Longitude and Christopher Columbus
Longitude and Christopher Columbus

Columbus kept a detailed log of his first voyage, which has been lost. However the abstract of the log, made by Bartolome de Las Casas,called the Diario, remains with us today. This document contains the courses and distances sailed by the fleet every day of the voyage. In addition to the Diario, the biography of Columbus by his son Fernando contains some more material.

On the westbound passage many of the daily distances in the Diario are given twice, one figure being Columbus's own true figure, and a smaller number which was (according to Las Casas) a false number given publicly to allay fears of the crew that they had sailed too far from Spain. But this story has been doubted by many, because most of the crew were experienced mariners in their own right, and they were certainly just as able to determine the distance sailed as was Columbus.

In 1983, James E. Kelley Jr. proposed another reason for these two figures. Kelley noticed that the true and false numbers tend to cluster around a ratio of 6 to 5. This is quite close to the ratio between the Italian or Geometric league of 2.67 nautical miles, and the Portuguese Maritime league of 3.2 nautical miles. Kelley proposed that Columbus was using the Italian league, while the Spanish sailors were using the Portuguese Maritime League; the double bookkeeping was then simply an artifact of Columbus converting between the two units of measure, although these conversions were sometimes haphazard, and were misunderstood by Las Casas.

When one examines various sources, one finds that there are six reports of longitude giving five different results. And these results differ from each other by as much as 90 degrees of longitude. In addition if Columbus had found his longitude by comparing the time of the eclipse he observed to the prediction in the almanac, not one of these reports would be correct.

But why would Columbus falsify such a result? A clue can be found in Columbus's Book of Privileges. Prior to both his second and third voyages, Columbus requested that the Spanish Sovereigns confirm his appointments as Admiral of the Ocean Sea and Viceroy of the newly discovered lands. The documents confirming these privileges confine the Admiral's realm only to "the Ocean Sea in the region of the Indies". Therefore, if the newly discovered lands were not really in the region of the Indies - that is, in Asia - Columbus's entire fortune may have been at risk.

The impact of Columbus's fraud may have been felt by Amerigo Vespucci, his friend and correspondent. Ironically Vespucci, unaware of Columbus's fraud, very likely plagiarized Columbus' result for longitude when he constructed his own longitude fraud in 1499.

Those who have studied Columbus will not be surprised that he was capable of deception, for this is not the first such instance recorded or suggested. Columbus certainly has to be questioned about his reliability as an objective observer. Before the invention of accurate clocks, it was nearly impossible for sailors to find longitude. Columbus made two attempts to measure his longitude using eclipses. His results were pretty bad, even by the standards of his day.

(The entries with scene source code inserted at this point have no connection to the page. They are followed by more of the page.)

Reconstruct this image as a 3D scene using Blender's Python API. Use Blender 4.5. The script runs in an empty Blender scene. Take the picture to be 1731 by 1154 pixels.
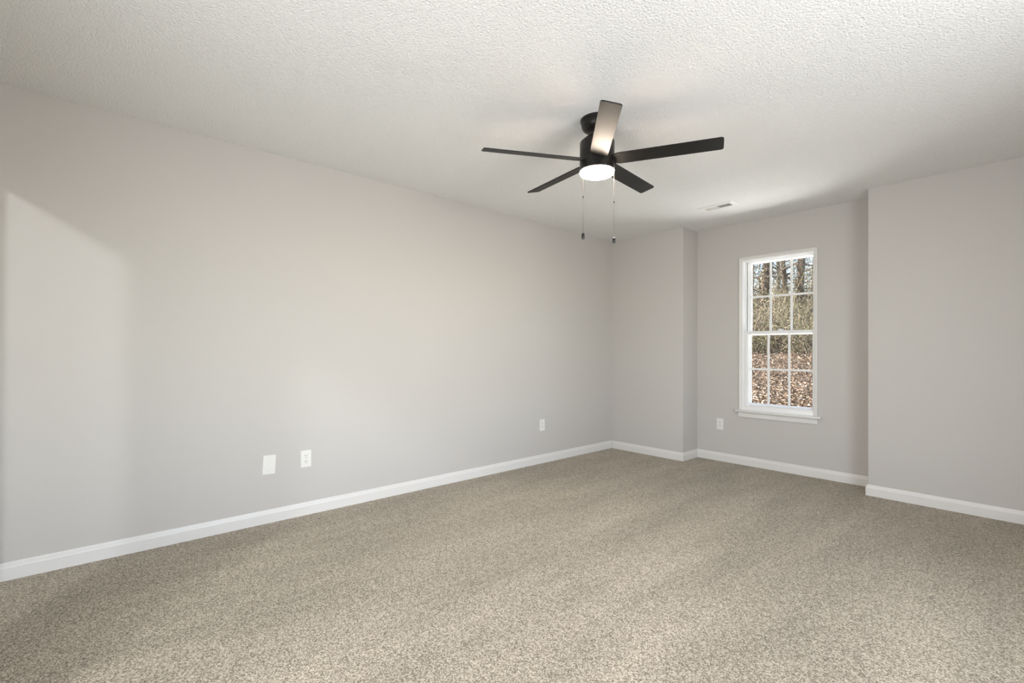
import bpy, bmesh, math, random
from mathutils import Vector, Matrix
import numpy as np

random.seed(7)
rng = np.random.default_rng(11)
scene = bpy.context.scene
COL = scene.collection
R = math.radians

# ------------------------------------------------------------------ camera
CAM = Vector((3.40251, -4.61069, 1.13432))
yaw, pitch, roll, fpx = -0.843026, 0.003905, 0.003245, 800.77
fw = Vector((math.sin(yaw)*math.cos(pitch), math.cos(yaw)*math.cos(pitch), math.sin(pitch)))
r0 = Vector((math.cos(yaw), -math.sin(yaw), 0)); u0 = r0.cross(fw)
rt = math.cos(roll)*r0 + math.sin(roll)*u0
up = -math.sin(roll)*r0 + math.cos(roll)*u0
cd = bpy.data.cameras.new('camera'); cam = bpy.data.objects.new('camera', cd); COL.objects.link(cam)
cd.sensor_width = 36; cd.lens = fpx/1731*36; cd.shift_y = 13.685/1731
cd.clip_start = 0.05; cd.clip_end = 400
M = Matrix((rt, up, -fw)).transposed().to_4x4(); M.translation = CAM
cam.matrix_world = M
scene.camera = cam

# ------------------------------------------------------------------ view, world, lights
vs = scene.view_settings
vs.view_transform = 'Standard'; vs.look = 'None'; vs.exposure = 0.42; vs.gamma = 1.0
vs.use_curve_mapping = False
scene.cycles.use_denoising = True
scene.cycles.denoising_input_passes = 'RGB_ALBEDO_NORMAL'
scene.cycles.denoising_prefilter = 'NONE'
scene.cycles.max_bounces = 10
scene.cycles.diffuse_bounces = 7
scene.cycles.sample_clamp_indirect = 4.0

SUN_EL = R(40)          # sun stands to the left of the house, shining along the far wall's outside
world = bpy.data.worlds.new('sky'); scene.world = world; world.use_nodes = True
wn = world.node_tree.nodes; wl = world.node_tree.links
bg = wn['Background']
sky = wn.new('ShaderNodeTexSky'); sky.sky_type = 'NISHITA'; sky.sun_disc = False
sky.sun_elevation = SUN_EL; sky.sun_rotation = R(250); sky.air_density = 1.0; sky.dust_density = 0.5
wl.new(sky.outputs[0], bg.inputs[0]); bg.inputs[1].default_value = 0.62

def lamp(name, kind, loc, energy, color, direction=None, **kw):
    l = bpy.data.lights.new(name, kind); l.energy = energy; l.color = color
    for k, v in kw.items(): setattr(l, k, v)
    o = bpy.data.objects.new(name, l); COL.objects.link(o); o.location = loc
    if direction is not None:
        o.rotation_euler = Vector(direction).to_track_quat('-Z', 'Y').to_euler()
    return o
sd = Vector((math.sin(R(70)), math.cos(R(70)), -math.tan(SUN_EL)))
lamp('sunlight', 'SUN', (-14, -5, 14), 15.0, (1.0, 0.90, 0.77), sd, angle=R(0.6))
# added fill light in an invented opening of the right wall (out of frame)
lamp('side_fill', 'AREA', (4.27, -3.00, 1.30), 42, (0.965, 0.978, 1.0), (-1, 0, -0.15),
     shape='RECTANGLE', size=1.7, size_y=1.5)
# added fill light set in a made-up opening of the rear wall (unseen)
lamp('rear_fill', 'AREA', (2.45, -5.075, 1.00), 27, (0.955, 0.975, 1.0), (0, 1, 0.06),
     shape='RECTANGLE', size=1.5, size_y=1.3, spread=R(165))
# added upward light below the sill, standing in for ground bounce
lamp('ground_bounce_fill', 'AREA', (1.2, 3.3, 0.03), 640, (1.0, 0.985, 0.95), (0, 0, 1),
     shape='RECTANGLE', size=5.5, size_y=2.6)
# lamp of the tall stair hall behind the doorway of the rear wall
lamp('stair_hall_lamp', 'POINT', (4.05, -7.35, 3.42), 190, (0.97, 0.985, 1.0), shadow_soft_size=0.16)

# ------------------------------------------------------------------ materials
def mat(name, col, rough=0.5, spec=0.3, metallic=0.0, bump=None, vary=None, emit=None, coat=0.0):
    m = bpy.data.materials.new(name); m.use_nodes = True
    nt = m.node_tree; b = nt.nodes['Principled BSDF']
    b.inputs['Base Color'].default_value = (*col, 1); b.inputs['Roughness'].default_value = rough
    b.inputs['Specular IOR Level'].default_value = spec; b.inputs['Metallic'].default_value = metallic
    b.inputs['Coat Weight'].default_value = coat
    tc = nt.nodes.new('ShaderNodeTexCoord')
    if vary:
        sc, amt = vary
        n = nt.nodes.new('ShaderNodeTexNoise'); n.inputs['Scale'].default_value = sc; n.inputs['Detail'].default_value = 3
        nt.links.new(tc.outputs['Object'], n.inputs['Vector'])
        rp = nt.nodes.new('ShaderNodeValToRGB')
        rp.color_ramp.elements[0].position = .3; rp.color_ramp.elements[1].position = .7
        rp.color_ramp.elements[0].color = (*[c*(1-amt) for c in col], 1)
        rp.color_ramp.elements[1].color = (*[min(1, c*(1+amt)) for c in col], 1)
        nt.links.new(n.outputs['Fac'], rp.inputs[0]); nt.links.new(rp.outputs[0], b.inputs['Base Color'])
    if bump:
        sc, st, dist = bump
        n = nt.nodes.new('ShaderNodeTexNoise'); n.inputs['Scale'].default_value = sc; n.inputs['Detail'].default_value = 4
        nt.links.new(tc.outputs['Object'], n.inputs['Vector'])
        bp = nt.nodes.new('ShaderNodeBump'); bp.inputs['Strength'].default_value = st; bp.inputs['Distance'].default_value = dist
        nt.links.new(n.outputs['Fac'], bp.inputs['Height']); nt.links.new(bp.outputs[0], b.inputs['Normal'])
    if emit:
        b.inputs['Emission Color'].default_value = (*emit[0], 1); b.inputs['Emission Strength'].default_value = emit[1]
    return m

M_WALL = mat('greige_wall_paint', (0.55, 0.532, 0.509), 0.75, 0.2, bump=(240, 0.12, 0.002))
M_TRIM = mat('white_trim_paint', (0.735, 0.725, 0.705), 0.35, 0.4)
M_VINYL = mat('white_window_vinyl', (0.84, 0.84, 0.84), 0.3, 0.45)
M_PLATE = mat('white_plate_plastic', (0.78, 0.77, 0.74), 0.35, 0.4)
M_SLOT = mat('dark_slot', (0.02, 0.02, 0.02), 0.6, 0.2)
M_SLOTG = mat('grey_slot', (0.12, 0.12, 0.11), 0.6, 0.2)
M_SCREW = mat('painted_screw', (0.62, 0.61, 0.58), 0.35, 0.5)
M_VENT = mat('white_vent_enamel', (0.82, 0.81, 0.79), 0.4, 0.4)
M_DUCT = mat('dark_duct', (0.05, 0.05, 0.05), 0.8, 0.1)
M_BRONZE = mat('dark_bronze_metal', (0.012, 0.0105, 0.0095), 0.34, 0.3, bump=(500, 0.03, 0.0005))
M_BLADE = mat('black_satin_blade', (0.007, 0.0066, 0.006), 0.46, 0.30, vary=(18, 0.2))
M_CHAIN = mat('chain_steel', (0.13, 0.12, 0.105), 0.45, 0.4, metallic=0.8)
M_FOB = mat('black_fob', (0.008, 0.008, 0.008), 0.25, 0.5)
M_CHROME = mat('chrome_fob_cap', (0.75, 0.74, 0.72), 0.15, 0.5, metallic=1.0)
M_BOWL = mat('lit_frosted_glass', (0.9, 0.85, 0.75), 0.5, 0.3, emit=((1.0, 0.835, 0.67), 105.0))

def ceiling_mat():
    m = mat('popcorn_ceiling', (0.82, 0.825, 0.815), 0.9, 0.1)
    nt = m.node_tree; b = nt.nodes['Principled BSDF']
    tc = nt.nodes.new('ShaderNodeTexCoord')
    v = nt.nodes.new('ShaderNodeTexVoronoi'); v.inputs['Scale'].default_value = 115; v.feature = 'SMOOTH_F1'
    n = nt.nodes.new('ShaderNodeTexNoise'); n.inputs['Scale'].default_value = 145; n.inputs['Detail'].default_value = 4
    nt.links.new(tc.outputs['Object'], v.inputs['Vector']); nt.links.new(tc.outputs['Object'], n.inputs['Vector'])
    mx = nt.nodes.new('ShaderNodeMath'); mx.operation = 'SUBTRACT'
    nt.links.new(n.outputs['Fac'], mx.inputs[0]); nt.links.new(v.outputs['Distance'], mx.inputs[1])
    bp = nt.nodes.new('ShaderNodeBump'); bp.inputs['Strength'].default_value = 0.9; bp.inputs['Distance'].default_value = 0.005
    nt.links.new(mx.outputs[0], bp.inputs['Height']); nt.links.new(bp.outputs[0], b.inputs['Normal'])
    return m
M_CEIL = ceiling_mat()

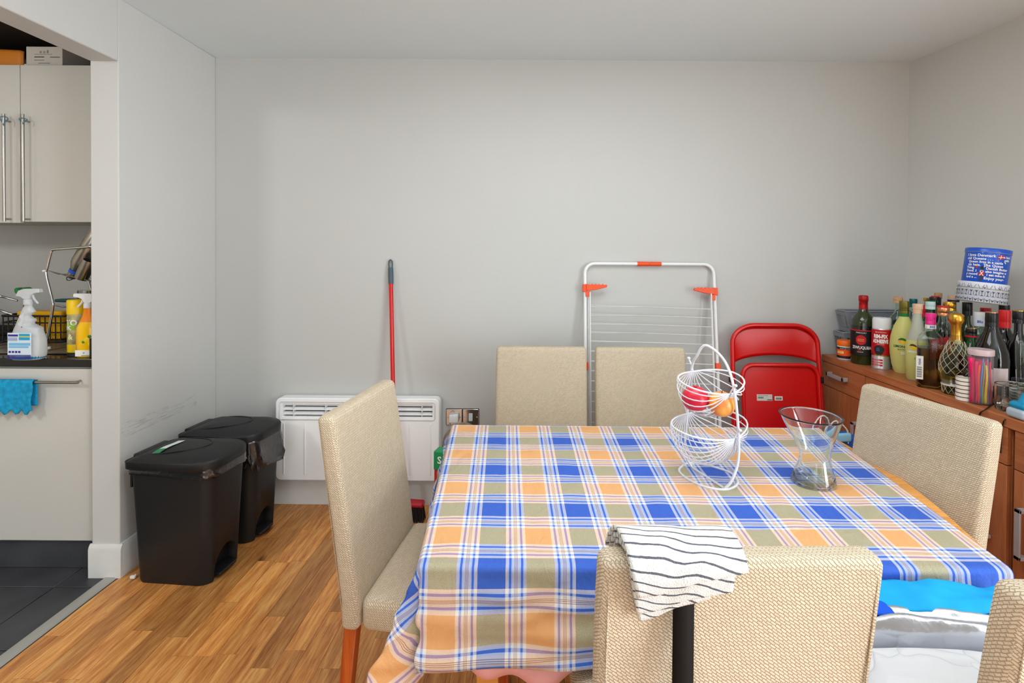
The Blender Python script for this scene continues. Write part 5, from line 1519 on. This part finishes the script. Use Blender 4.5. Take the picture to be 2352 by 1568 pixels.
# flat whisky bottle with pink cap
pos = (1.700, 2.151, S0); rz = face(pos)
t = bottle('square shouldered bottle of amber spirit with a bright pink cap', pos, .046, .300, 'square', G2, mat('pink cap', (236, 40, 140), .35), .0185, .046, .268, LIQ_AMBER, .56, rz=rz, sq=5)
m = MB(); m.lathe([(0, .300), (.0195, .300), (.0195, .306), (.0185, .316), (0, .316)], seg=24); m.build('cap_top', mat('pink cap', (236, 40, 140), .35), t, smooth=50)
m = MB(); m.lathe([(.0190, .250), (.0194, .250), (.0194, .267), (.0190, .267)], seg=24); m.build('neck_label', PAPER, t, smooth=50)
text('lettering', '303', .013, BLUEINK, t, cyl_place(.0200, .2585, .3), bold=.0004)
m = MB(); m.span((-.047, -.0468, .035), (-.022, -.0462, .135)); m.build('label', PAPER, t)
for k in range(9): m = MB(); m.span((-.044, -.0474, .045 + k * .005), (-.027, -.0468, .0475 + k * .005 - (.001 if k % 2 else 0))); m.build('barcode', INK, t)
text('lettering', 'YEAR', .012, BLUEINK, t, lambda x, z: (-.034 - z * .9, -.0475, .110 + x), bold=.0002)
# amber bottle with slanted red label behind it
pos = (1.800, 2.209, S0); rz = face(pos)
t = bottle('whisky bottle with a slanted red label and copper cap with red top', pos, .046, .330, 'square', G2, COPPER, .0230, .036, .300, LIQ_AMBER, .50, rz=rz)
m = MB(); m.lathe([(0, .337), (.0215, .337), (.0215, .342), (0, .342)], seg=24); m.build('cap_top', REDINK, t, smooth=50)
m = MB(); m.grid(16, 1, lambda u, v: cyl_place(.0467, .165)((u - .5) * .105, (v - .5) * .085 + (u - .5) * .03)); m.build('label', mat('whisky red', (176, 18, 28), .5), t, smooth=60)
m = MB(); m.grid(8, 1, lambda u, v: cyl_place(.0472, .145)(.022 + u * .03, (v - .5) * .055)); m.build('label', PAPER, t, smooth=60)
text('lettering', 'WLCVLANS', .013, mat('pale red lettering', (240, 180, 170), .5), t, cyl_place(.0474, .172, -.25), bold=.0003)
# diamond cut prosecco bottle
pos = (1.716, 2.038, S0); rz = face(pos)
t = thing('bottle', 'diamond cut sparkling wine bottle with a gold foil neck', 'bottle', pos, rz, 'bottles crowded on the sideboard')
h, r = .315, .056
pr = PROFS['drop'](r, h)
m = MB(); m.lathe(shell(pr, .003), seg=32); m.build('body', mat('smoky clear glass', (232, 226, 190), 0.0, trans=1.0, ior=1.35), t, smooth=50)
m = MB(); m.lathe(fillp(pr, h * .52, .0036), seg=32); m.build('liquid', LIQ_PALE, t, smooth=50)
def rad(z):
    for (r0, z0), (r1, z1) in zip(pr[1:-1], pr[2:]):
        if z0 <= z <= z1: return r0 + (r1 - r0) * (z - z0) / max(1e-6, z1 - z0)
    return pr[-1][0]
m = MB()
for s_ in (-1, 1):
    for k in range(12):
        pts = []
        for j in range(16):
            z = .085 + (.215 - .085) * j / 15; a = 2 * PI * k / 12 + s_ * j / 15 * 1.9; q = rad(z) + .0006
            pts.append((q * math.cos(a), q * math.sin(a), z))
        m.tube(pts, .0011, 4)
m.build('diamond_cut', mat('cut glass edge', (250, 246, 220), .05, trans=.6), t, smooth=180)
m = MB()
for s_ in (-1, 1):
    for k in range(12):
        m.tube([((rad(z) + .0006) * math.cos(a), (rad(z) + .0006) * math.sin(a), z) for z, a in [(.004 + .036 * j / 5, 2 * PI * k / 12 + s_ * j / 5 * .5) for j in range(6)]], .0011, 4)
m.build('diamond_cut', mat('cut glass edge', (250, 246, 220), .05, trans=.6), t, smooth=180)
m = MB(); m.lathe([(0, .212), (.0205, .212), (.0185, .235), (.0175, .275), (.0195, .279), (.0195, .285), (.0245, .292), (.0260, .305), (.0240, .322), (.015, .330), (0, .331)], seg=24, f=lambda v: (v.x * (1 + (.05 * math.sin(9 * math.atan2(v.y, v.x) + v.z * 200) if v.z > .285 else 0)), v.y, v.z)); m.build('foil', GOLD, t, smooth=50)
blabel(t, .0215, .206, .222, -10, 45, PAPER, 0)
blabel(t, .0460, .040, .078, -90, 90, mat('clear label', (200, 196, 176), .3, trans=.5)); blabel(t, .0468, .036, .041, -90, 90, PAPER)
blabel(t, .0465, .042, .076, -20, 50, PAPER); blabel(t, .0472, .046, .072, -12, 4, mat('label slate', (90, 96, 110), .5)); blabel(t, .0472, .054, .066, 8, 46, mat('label blue', (90, 110, 170), .5))
for k in range(8): blabel(t, .0478, .068, .075, 8 + k * 5, 10.5 + k * 5, INK)
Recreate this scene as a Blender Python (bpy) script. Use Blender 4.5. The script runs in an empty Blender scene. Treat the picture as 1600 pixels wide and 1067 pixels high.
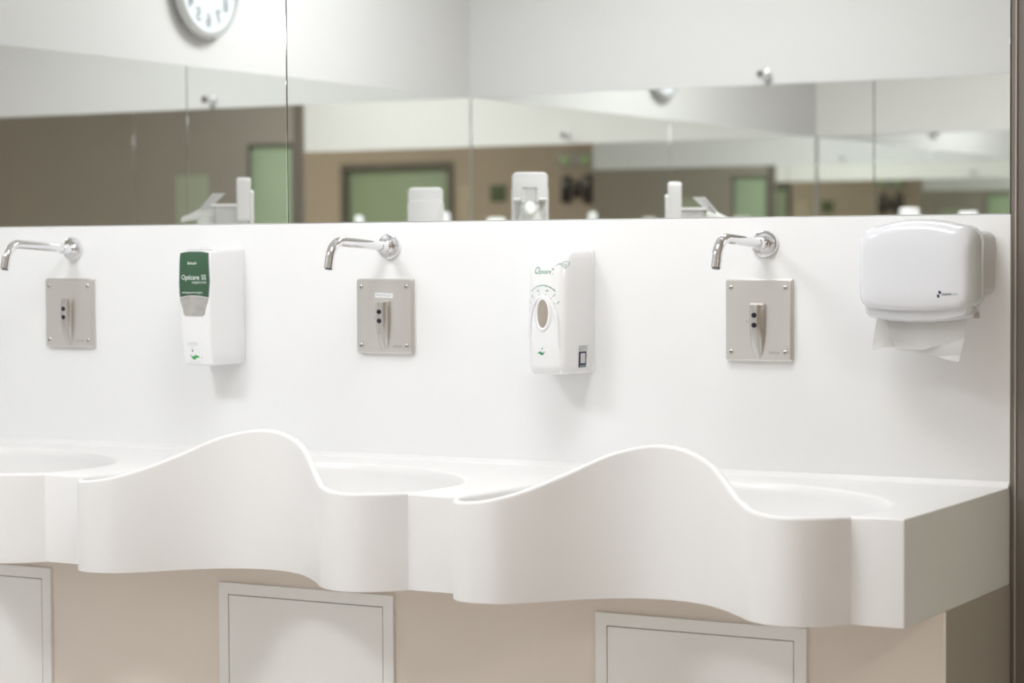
import bpy, bmesh, math, random
from mathutils import Vector, Matrix
from mathutils.bvhtree import BVHTree
random.seed(3)
PI = math.pi
SC = bpy.context.scene
COL = SC.collection

# ---------------------------------------------------------------- camera, light, exposure
def camera():
    yaw, pitch, roll = 0.5093, 0.0382, -0.0052
    f = Vector((-math.sin(yaw)*math.cos(pitch), math.cos(yaw)*math.cos(pitch), -math.sin(pitch)))
    r = Vector((math.cos(yaw), math.sin(yaw), 0)); u = r.cross(f)
    c, s = math.cos(roll), math.sin(roll)
    R, U = c*r + s*u, -s*r + c*u
    cd = bpy.data.cameras.new('camera'); co = bpy.data.objects.new('camera', cd); COL.objects.link(co)
    m = Matrix((R, U, -f)).transposed().to_4x4(); m.translation = Vector((1.89, -4.3487, 1.3501))
    co.matrix_world = m
    cd.sensor_width = 36; cd.lens = 3599.75/1600*36
    cd.clip_start = .05; cd.clip_end = 60
    cd.dof.use_dof = True; cd.dof.focus_distance = 4.72; cd.dof.aperture_fstop = 3.4
    SC.camera = co
camera()
wd = bpy.data.worlds.new('world'); SC.world = wd; wd.use_nodes = True
wd.node_tree.nodes['Background'].inputs[0].default_value = (.8, .8, .8, 1)
wd.node_tree.nodes['Background'].inputs[1].default_value = .0
SC.view_settings.view_transform = 'Standard'; SC.view_settings.look = 'None'
SC.view_settings.gamma = 1; SC.view_settings.use_curve_mapping = False
SC.view_settings.exposure = 0.43
SC.cycles.max_bounces = 20; SC.cycles.diffuse_bounces = 6; SC.cycles.glossy_bounces = 14
SC.cycles.transmission_bounces = 8; SC.cycles.sample_clamp_indirect = 6
SC.cycles.use_denoising = True
LAMPS = [  # x, y, size x, size y, strength
    (-1.72, -2.35, .9, .62, 22.5), (-.05, -1.15, .9, .62, 12), (3.6, -3.2, 1.2, .62, 14)]  # last one is unseen, added to brighten the corridor

# ---------------------------------------------------------------- measured layout (metres)
L, R, D = -2.852, .565, 3.7986          # left wall, right end of the sink wall, room depth
ZB, ZT = 1.4215, 1.9863                 # mirror band
CEIL = 3.0
ZD = .8925                              # sink deck height

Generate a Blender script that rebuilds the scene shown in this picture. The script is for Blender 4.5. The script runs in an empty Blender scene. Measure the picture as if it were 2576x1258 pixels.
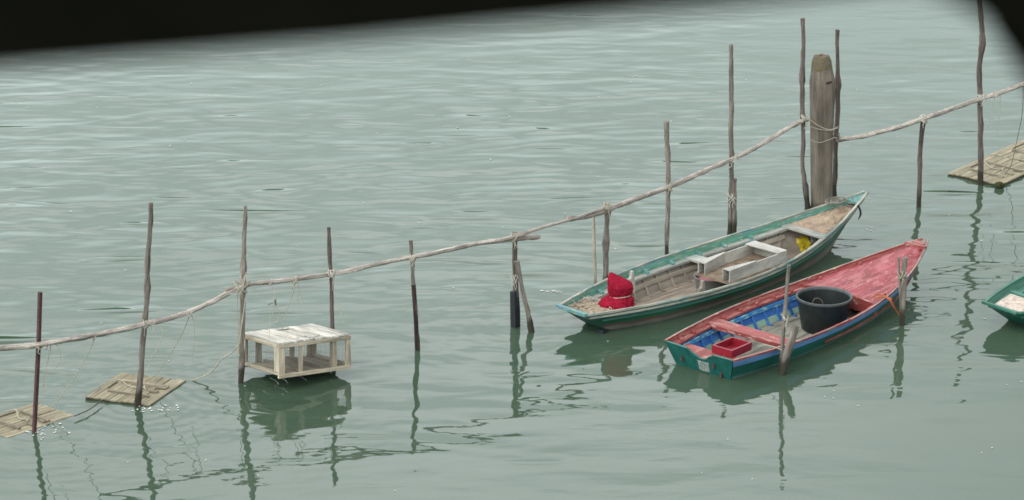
import bpy, math, random
import numpy as np
from mathutils import Vector, Matrix, noise as mnoise

# ------------------------------------------------------------------ camera, sky, sun
scene = bpy.context.scene
COL = scene.collection
H = 12.35
PITCH = math.radians(18.5)
FPX = 1288 / math.tan(math.radians(10))
cam_data = bpy.data.cameras.new("camera")
cam_data.sensor_width = 36.0
cam_data.lens = 18 / math.tan(math.radians(10))
cam_data.clip_start = 0.02
cam_data.clip_end = 3000
cam_data.dof.use_dof = True
cam_data.dof.focus_distance = 34.0
cam_data.dof.aperture_fstop = 14.0
cam = bpy.data.objects.new("camera", cam_data)
cam.location = (0, 0, H)
cam.rotation_euler = (math.radians(90) - PITCH, 0, 0)
COL.objects.link(cam)
scene.camera = cam

SUN_EL, SUN_AZ = math.radians(52), math.radians(215)
world = bpy.data.worlds.new("World")
scene.world = world
world.use_nodes = True
wt = world.node_tree
wt.nodes.clear()
wo = wt.nodes.new("ShaderNodeOutputWorld")
wb = wt.nodes.new("ShaderNodeBackground")
wh = wt.nodes.new("ShaderNodeHueSaturation")
ws = wt.nodes.new("ShaderNodeTexSky")
ws.sky_type = 'NISHITA'
ws.sun_disc = False
ws.sun_elevation = SUN_EL
ws.sun_rotation = SUN_AZ
ws.air_density = 1.0
ws.dust_density = 4.0
ws.ozone_density = 1.0
wh.inputs['Saturation'].default_value = 0.25
wb.inputs['Strength'].default_value = 0.15
wt.links.new(ws.outputs[0], wh.inputs['Color'])
# overcast: elevation ramp shaped for the water's brightness, dim overhead, with soft uneven patches
wg = wt.nodes.new("ShaderNodeTexCoord")
wx = wt.nodes.new("ShaderNodeSeparateXYZ")
wr = wt.nodes.new("ShaderNodeValToRGB")
wt.links.new(wg.outputs['Generated'], wx.inputs[0])
wt.links.new(wx.outputs['Z'], wr.inputs[0])
for i, (p, v) in enumerate(((0.0, 0.58), (0.14, 0.61), (0.225, 0.64), (0.325, 0.69), (0.41, 1.06), (0.57, 1.12), (0.95, 0.14))):
    e = wr.color_ramp.elements[i] if i < 2 else wr.color_ramp.elements.new(p)
    e.position = p; e.color = (v * 0.865, v * 0.985, v * 0.99, 1) if p < 0.4 else (v * 0.92, v * 0.965, v * 0.985, 1)
wn = wt.nodes.new("ShaderNodeTexNoise")
wn.inputs['Scale'].default_value = 3.4; wn.inputs['Detail'].default_value = 3.0
wt.links.new(wg.outputs['Generated'], wn.inputs['Vector'])
wm = wt.nodes.new("ShaderNodeMapRange")
wm.inputs[1].default_value = 0.3; wm.inputs[2].default_value = 0.7; wm.inputs[3].default_value = 7.8; wm.inputs[4].default_value = 12.2
wt.links.new(wn.outputs['Fac'], wm.inputs[0])
wa = wt.nodes.new("ShaderNodeMapRange")      # sky weighted brighter to the left to lift the water there
wa.inputs[1].default_value = -0.6; wa.inputs[2].default_value = 0.6; wa.inputs[3].default_value = 1.4; wa.inputs[4].default_value = 0.6
wt.links.new(wx.outputs['X'], wa.inputs[0])
wk = wt.nodes.new("ShaderNodeMath"); wk.operation = 'MULTIPLY'
wt.links.new(wm.outputs[0], wk.inputs[0]); wt.links.new(wa.outputs[0], wk.inputs[1])
w2 = wt.nodes.new("ShaderNodeVectorMath"); w2.operation = 'SCALE'
wt.links.new(wr.outputs[0], w2.inputs[0]); wt.links.new(wk.outputs[0], w2.inputs['Scale'])
wmix = wt.nodes.new("ShaderNodeMix"); wmix.data_type = 'RGBA'; wmix.inputs[0].default_value = 0.85
wt.links.new(wh.outputs[0], wmix.inputs[6]); wt.links.new(w2.outputs[0], wmix.inputs[7])
wt.links.new(wmix.outputs[2], wb.inputs['Color'])
wt.links.new(wb.outputs[0], wo.inputs['Surface'])

sd = bpy.data.lights.new("sun", 'SUN')
sd.energy = 0.5
sd.angle = math.radians(20)
sd.color = (1, 0.97, 0.92)
sun = bpy.data.objects.new("sun", sd)
sdir = Vector((math.sin(SUN_AZ) * math.cos(SUN_EL), math.cos(SUN_AZ) * math.cos(SUN_EL), math.sin(SUN_EL)))
sun.rotation_euler = sdir.to_track_quat('Z', 'Y').to_euler()
sun.location = (0, 0, 60)
COL.objects.link(sun)
scene.view_settings.view_transform = 'Standard'
scene.view_settings.look = 'None'
scene.view_settings.gamma = 1.0
scene.view_settings.exposure = 0.9
scene.cycles.max_bounces = 6
scene.cycles.filter_width = 1.65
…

The only practical method for determining longitude in the fifteenth century was a well-known method of timing lunar eclipses. The eclipse timing method is simple: first, you determine the local time that the lunar eclipse starts or ends by direct observation. Then you compare your local time for that event against the local time at some distant place. The difference in the two times is the difference in longitude. For example, if the eclipse starts at 8:00 p.m. where you are (say, in Cuba), and the same eclipse starts at 1:00 a.m. in Cadiz, you find that there is five hours difference between Cuba and Cadiz. This works out to 75 degrees of longitude.

We now know that observers can tell the moment a lunar eclipse starts or ends to within a few minutes. That means that the biggest source of error for Columbus would have been finding the correct local time. But this is also easy: in the tropics, the sun rises at nearly 6:00 a.m. and sets nearly 6:00 p.m. every day. Also, sailors used a device called a nocturnal which was used to determine the time of midnight from the positions of the circumpolar stars.

Using these clues and a sandglass, Columbus should have been able to determine the correct local time of an eclipse to within about ten minutes. However Columbus's eclipse timing longitudes are off by much greater amounts than this. His 1494 longitude had an error of an hour and 20 minutes. Columbus's error in 1504 is even worse from Jamaica, his error was two and a half hours.

The best way to explain the errors is to assume that Columbus didn't really use the lunar eclipses at all. He worked out his longitude by dead reckoning and fiddled the figures for the eclipses to agree with the distance he had sailed, converted to longitude on the basis of what size he thought he world was. He used his dead-reckoning distances, and claimed that they were celestially determined. This was probably done to make his results look respectable.